Despite Mainland China now being the world’s second biggest economy and claims that it is still a “developing country” are somewhat laughable, Fitch said that the country's capital markets remained far behind the industrialized world in terms of corporate governance and auditing authenticity.
“Therefore, in such areas as accounting and transparency, enterprises will exhibit various weaknesses, and boards of directors will inevitably have a wide range of shortcomings -- both financial and accounting-related. These are likely to continue in the short term, thereby affecting parts of corporate financing.”
Among the 35 PRC-based companies “named and shamed” by Fitch, 27 are H-shares – Chinese firms selling shares in Hong Kong.
Counted within their ranks are a good number of large-cap blue chip firms in critically important sectors like petrochemicals and telecommunications.
On Thursday, key companies on Fitch’s list performed relatively in line with the market.
While CNOOC Ltd (HK: 883) fell 3.55% to 16.86 hkd, other heavy hitters seemed to shake off the latest bad news from foreign ratings agencies.
China’s top aluminum producer Chalco (HK: 2600) shed 1.45% to 6.12 hkd, major electricity generator Huaneng Power International Inc (HK: 902) edged down 0.25% to 3.94, Datang International Power Generation Co Ltd (HK: 991) fell 1.15% to 2.57, IT network infrastructure giant ZTE Corp (HK: 763) lost 1.95% to 25.1 and China Telecom Corp Ltd (HK: 728) closed down 1.73% at 5.12.
These are hardly the reactions of psychologically devasted firms.
An earlier warning on local debt accumulation and currency ratings re-rating possibilities by global agency S&P also failed to significantly shake the market.
Despite the deluge of “blacklists” and warnings directed at PRC-based firms either selling A shares in Mainland China or listed in Hong Kong as “red chips,” even a cursory look at the share performance of the companies named by the rating agencies reveals that the post-report downside is far less drastic than would ordinarily be expected.
And concerns voiced recently by Deutsche Bank and Morgan Stanley in separate reports on property and financial sectors in Mainland China also failed to ruin the party.
Major lender China Merchants Bank Ltd (HK: 3968) added 0.11% yesterday to close at 18.46 hkd despite the two new reports.

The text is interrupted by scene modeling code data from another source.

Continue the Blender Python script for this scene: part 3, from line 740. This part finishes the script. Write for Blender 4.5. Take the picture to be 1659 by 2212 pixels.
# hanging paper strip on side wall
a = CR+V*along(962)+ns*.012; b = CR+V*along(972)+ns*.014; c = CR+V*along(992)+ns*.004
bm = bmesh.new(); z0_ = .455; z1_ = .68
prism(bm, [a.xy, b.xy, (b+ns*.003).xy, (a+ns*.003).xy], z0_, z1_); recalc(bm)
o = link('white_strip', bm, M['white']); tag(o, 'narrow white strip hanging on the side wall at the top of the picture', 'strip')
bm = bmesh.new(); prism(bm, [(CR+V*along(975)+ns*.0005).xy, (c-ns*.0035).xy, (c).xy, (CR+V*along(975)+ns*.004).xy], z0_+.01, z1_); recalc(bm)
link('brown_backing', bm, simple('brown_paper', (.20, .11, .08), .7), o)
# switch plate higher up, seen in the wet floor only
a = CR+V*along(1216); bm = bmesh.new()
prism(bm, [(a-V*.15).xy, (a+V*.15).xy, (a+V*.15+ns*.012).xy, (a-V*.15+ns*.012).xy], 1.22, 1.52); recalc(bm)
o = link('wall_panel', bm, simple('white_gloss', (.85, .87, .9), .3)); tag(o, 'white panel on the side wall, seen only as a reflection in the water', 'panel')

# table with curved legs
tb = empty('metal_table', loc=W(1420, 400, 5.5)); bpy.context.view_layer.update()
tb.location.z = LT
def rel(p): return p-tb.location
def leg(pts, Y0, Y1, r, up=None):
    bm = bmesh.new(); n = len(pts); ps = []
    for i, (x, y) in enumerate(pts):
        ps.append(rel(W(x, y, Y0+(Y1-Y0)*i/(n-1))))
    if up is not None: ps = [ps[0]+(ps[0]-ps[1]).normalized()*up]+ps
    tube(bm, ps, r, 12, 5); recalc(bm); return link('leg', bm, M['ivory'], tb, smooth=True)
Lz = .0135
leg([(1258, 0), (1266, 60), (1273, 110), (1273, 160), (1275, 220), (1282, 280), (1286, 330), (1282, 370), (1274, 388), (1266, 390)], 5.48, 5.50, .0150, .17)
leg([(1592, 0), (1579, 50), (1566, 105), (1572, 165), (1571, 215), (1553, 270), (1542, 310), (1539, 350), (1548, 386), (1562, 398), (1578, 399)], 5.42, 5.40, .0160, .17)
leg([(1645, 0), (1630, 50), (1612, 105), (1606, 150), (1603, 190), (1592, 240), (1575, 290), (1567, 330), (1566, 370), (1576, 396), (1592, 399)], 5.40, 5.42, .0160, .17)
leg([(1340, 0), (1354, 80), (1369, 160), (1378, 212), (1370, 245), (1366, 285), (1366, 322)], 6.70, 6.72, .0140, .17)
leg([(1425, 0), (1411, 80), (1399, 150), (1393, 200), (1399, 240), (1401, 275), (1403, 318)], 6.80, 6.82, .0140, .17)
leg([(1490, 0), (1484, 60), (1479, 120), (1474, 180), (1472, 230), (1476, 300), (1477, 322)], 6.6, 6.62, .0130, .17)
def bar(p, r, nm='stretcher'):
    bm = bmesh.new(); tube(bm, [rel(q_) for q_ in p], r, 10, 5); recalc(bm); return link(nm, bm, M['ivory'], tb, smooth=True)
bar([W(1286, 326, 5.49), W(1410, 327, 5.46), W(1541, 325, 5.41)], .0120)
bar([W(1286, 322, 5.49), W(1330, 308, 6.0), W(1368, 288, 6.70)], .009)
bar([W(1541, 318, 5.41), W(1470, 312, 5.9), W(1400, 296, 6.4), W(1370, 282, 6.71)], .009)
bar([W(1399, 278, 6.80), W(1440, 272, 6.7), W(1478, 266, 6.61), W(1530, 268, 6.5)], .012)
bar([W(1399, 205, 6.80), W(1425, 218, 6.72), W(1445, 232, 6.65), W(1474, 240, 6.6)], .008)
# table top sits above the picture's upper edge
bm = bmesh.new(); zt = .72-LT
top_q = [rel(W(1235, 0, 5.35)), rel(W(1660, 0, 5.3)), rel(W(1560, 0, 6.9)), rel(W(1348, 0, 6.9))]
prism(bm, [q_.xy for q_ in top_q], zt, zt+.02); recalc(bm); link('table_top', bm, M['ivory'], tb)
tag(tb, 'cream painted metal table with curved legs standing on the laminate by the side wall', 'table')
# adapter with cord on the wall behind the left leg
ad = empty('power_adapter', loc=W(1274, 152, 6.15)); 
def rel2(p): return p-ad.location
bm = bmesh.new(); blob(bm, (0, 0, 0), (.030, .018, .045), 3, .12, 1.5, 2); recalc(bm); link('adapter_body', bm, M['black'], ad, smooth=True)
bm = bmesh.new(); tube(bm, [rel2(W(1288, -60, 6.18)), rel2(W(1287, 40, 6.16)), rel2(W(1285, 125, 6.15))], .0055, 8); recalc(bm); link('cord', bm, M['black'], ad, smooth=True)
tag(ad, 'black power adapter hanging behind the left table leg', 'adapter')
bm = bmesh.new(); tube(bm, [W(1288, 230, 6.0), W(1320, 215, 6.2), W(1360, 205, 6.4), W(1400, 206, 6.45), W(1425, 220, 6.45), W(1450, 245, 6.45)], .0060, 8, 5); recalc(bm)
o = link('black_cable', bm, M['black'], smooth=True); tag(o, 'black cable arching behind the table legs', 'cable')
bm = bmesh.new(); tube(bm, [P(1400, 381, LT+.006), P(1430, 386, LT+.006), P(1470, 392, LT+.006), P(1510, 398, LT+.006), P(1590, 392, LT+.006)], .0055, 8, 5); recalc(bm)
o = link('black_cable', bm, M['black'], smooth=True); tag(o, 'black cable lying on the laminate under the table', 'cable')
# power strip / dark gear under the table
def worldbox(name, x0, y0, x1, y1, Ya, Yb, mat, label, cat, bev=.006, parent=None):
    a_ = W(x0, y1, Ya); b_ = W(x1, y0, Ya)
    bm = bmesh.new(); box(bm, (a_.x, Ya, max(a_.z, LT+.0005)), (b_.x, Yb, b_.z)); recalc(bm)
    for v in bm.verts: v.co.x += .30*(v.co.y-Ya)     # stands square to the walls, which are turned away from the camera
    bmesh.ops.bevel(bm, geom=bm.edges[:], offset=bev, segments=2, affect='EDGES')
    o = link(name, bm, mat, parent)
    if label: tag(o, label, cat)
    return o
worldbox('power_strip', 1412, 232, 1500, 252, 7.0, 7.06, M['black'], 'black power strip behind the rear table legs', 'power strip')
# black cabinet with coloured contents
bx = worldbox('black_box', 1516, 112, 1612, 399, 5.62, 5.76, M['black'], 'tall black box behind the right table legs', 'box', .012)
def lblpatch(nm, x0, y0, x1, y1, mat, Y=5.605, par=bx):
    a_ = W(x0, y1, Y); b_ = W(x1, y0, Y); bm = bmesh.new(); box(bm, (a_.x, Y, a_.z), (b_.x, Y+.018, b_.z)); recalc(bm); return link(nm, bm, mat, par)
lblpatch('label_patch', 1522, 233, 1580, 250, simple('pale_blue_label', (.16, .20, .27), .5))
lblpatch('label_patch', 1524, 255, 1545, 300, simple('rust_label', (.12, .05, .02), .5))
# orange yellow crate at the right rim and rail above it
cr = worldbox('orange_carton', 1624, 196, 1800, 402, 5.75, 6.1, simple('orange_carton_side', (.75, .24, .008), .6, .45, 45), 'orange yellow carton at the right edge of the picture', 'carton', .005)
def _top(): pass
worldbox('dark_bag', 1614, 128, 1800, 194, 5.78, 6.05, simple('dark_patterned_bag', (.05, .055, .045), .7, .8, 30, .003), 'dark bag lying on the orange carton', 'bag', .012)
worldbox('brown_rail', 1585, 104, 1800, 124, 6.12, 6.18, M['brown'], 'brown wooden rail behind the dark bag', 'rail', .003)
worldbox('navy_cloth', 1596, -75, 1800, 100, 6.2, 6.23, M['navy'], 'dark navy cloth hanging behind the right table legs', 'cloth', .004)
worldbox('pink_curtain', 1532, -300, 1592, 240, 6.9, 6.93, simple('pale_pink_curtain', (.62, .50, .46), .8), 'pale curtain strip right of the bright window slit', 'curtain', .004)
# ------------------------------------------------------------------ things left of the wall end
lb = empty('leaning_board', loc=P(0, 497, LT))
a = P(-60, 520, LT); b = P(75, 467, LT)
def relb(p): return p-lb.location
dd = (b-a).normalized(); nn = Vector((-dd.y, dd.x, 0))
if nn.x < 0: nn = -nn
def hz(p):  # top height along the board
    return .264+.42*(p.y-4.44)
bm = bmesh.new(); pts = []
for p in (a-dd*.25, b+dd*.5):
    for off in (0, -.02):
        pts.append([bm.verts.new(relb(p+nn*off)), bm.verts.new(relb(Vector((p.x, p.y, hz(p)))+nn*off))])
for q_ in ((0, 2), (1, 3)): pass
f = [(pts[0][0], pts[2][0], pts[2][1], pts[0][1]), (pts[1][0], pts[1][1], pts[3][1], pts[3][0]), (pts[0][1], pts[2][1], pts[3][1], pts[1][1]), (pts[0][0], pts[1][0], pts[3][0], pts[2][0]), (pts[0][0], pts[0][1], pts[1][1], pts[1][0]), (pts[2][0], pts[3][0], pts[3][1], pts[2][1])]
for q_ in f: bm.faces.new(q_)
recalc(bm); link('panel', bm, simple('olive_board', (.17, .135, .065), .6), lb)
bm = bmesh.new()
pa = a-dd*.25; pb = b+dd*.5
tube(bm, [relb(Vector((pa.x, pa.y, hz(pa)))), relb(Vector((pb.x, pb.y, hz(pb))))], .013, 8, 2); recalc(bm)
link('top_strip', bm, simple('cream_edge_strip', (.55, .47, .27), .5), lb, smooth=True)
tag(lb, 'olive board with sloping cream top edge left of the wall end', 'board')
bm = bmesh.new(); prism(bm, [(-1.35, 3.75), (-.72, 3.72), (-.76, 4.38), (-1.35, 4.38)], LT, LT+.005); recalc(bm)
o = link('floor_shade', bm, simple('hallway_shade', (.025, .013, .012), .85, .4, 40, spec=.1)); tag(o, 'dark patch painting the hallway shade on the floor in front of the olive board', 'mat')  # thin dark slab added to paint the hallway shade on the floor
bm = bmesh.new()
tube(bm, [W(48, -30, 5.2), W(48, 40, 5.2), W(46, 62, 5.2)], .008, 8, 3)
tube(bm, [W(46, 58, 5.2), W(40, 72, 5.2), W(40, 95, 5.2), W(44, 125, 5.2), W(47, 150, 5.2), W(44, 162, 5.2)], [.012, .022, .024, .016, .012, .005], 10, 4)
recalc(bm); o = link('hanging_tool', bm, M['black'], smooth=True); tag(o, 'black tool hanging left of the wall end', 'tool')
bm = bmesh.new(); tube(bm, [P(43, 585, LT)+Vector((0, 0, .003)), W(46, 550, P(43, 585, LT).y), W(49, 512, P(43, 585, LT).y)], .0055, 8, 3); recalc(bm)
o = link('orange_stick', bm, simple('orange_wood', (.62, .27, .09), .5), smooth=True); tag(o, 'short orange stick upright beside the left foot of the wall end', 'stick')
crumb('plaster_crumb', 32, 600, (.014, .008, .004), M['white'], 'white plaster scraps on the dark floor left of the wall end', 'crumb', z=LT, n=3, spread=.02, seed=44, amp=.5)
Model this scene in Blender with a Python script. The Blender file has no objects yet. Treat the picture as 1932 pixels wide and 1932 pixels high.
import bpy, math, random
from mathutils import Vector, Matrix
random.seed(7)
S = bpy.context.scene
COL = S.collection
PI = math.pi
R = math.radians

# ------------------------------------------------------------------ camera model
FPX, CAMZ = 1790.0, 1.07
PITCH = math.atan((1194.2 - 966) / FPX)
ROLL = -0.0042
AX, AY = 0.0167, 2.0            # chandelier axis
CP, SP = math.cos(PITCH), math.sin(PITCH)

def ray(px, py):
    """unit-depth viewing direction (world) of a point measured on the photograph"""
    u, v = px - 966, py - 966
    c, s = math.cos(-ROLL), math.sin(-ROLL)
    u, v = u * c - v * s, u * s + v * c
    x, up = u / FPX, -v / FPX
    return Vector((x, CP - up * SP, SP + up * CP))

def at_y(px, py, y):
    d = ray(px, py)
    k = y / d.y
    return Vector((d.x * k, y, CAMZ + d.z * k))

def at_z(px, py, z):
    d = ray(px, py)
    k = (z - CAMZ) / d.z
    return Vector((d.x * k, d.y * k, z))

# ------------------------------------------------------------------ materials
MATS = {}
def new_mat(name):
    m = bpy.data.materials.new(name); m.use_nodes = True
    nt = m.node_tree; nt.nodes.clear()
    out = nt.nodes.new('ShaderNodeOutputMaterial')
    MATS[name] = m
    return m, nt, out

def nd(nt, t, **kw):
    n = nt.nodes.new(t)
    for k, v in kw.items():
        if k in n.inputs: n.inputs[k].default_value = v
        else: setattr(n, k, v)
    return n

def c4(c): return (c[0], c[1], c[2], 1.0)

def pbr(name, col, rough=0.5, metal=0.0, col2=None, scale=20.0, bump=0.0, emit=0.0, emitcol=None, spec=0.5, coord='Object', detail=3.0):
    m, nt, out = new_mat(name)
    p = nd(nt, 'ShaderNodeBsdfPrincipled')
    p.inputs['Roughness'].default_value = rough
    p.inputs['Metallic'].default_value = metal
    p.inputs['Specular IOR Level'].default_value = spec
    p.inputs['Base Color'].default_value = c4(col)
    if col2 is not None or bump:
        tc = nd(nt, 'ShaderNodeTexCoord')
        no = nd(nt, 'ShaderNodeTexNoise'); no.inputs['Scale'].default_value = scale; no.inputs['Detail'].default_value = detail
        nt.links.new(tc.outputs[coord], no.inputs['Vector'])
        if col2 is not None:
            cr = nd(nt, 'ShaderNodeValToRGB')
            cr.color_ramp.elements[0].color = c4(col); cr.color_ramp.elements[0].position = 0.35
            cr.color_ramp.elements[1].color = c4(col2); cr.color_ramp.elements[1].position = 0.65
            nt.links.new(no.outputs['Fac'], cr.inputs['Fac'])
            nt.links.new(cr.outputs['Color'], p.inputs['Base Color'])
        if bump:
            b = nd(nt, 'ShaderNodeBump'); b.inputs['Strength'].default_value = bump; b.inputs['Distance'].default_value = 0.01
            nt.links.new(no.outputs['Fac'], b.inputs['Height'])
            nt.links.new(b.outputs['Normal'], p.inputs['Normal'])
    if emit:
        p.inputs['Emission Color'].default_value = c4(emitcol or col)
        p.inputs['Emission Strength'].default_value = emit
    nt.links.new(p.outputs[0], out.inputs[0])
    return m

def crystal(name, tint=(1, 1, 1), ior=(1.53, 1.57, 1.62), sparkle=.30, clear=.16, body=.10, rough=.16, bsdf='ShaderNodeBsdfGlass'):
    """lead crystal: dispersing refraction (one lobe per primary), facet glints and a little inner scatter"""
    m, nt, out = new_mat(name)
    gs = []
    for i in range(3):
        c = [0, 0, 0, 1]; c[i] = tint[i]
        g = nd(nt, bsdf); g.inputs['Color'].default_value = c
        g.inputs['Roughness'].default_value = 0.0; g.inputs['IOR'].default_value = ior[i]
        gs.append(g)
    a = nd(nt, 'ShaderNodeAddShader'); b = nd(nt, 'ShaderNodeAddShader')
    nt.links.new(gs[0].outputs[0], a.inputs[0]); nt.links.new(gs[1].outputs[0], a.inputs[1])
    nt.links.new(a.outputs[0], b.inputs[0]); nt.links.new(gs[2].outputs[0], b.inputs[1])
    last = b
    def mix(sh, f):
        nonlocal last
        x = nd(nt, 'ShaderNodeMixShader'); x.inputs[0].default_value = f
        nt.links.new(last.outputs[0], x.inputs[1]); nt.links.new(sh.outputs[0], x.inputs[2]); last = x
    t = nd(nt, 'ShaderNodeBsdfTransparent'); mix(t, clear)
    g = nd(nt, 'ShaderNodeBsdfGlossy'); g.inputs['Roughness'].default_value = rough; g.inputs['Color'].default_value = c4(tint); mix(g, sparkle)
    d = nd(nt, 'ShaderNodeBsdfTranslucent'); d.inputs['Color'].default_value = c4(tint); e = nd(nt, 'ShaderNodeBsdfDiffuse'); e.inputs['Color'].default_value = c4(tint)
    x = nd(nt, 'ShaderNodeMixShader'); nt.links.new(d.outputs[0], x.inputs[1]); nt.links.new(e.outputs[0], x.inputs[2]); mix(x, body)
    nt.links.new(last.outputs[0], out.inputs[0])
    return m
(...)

What all this means in terms of the "real versus perceived" importance of re-ratings or warnings by foreign rating agencies has yet to be proven convincingly.
But one thing is for sure. The days of old when a bad report or a downgrade meant curtains (whether short or long term) for Chinese firms seems to be increasingly a thing of the past.
That being said, investors would be ill advised to ignore such reports and re-ratings outright, but instead should closely monitor newsflows and share price movements immediately after the release of such reports.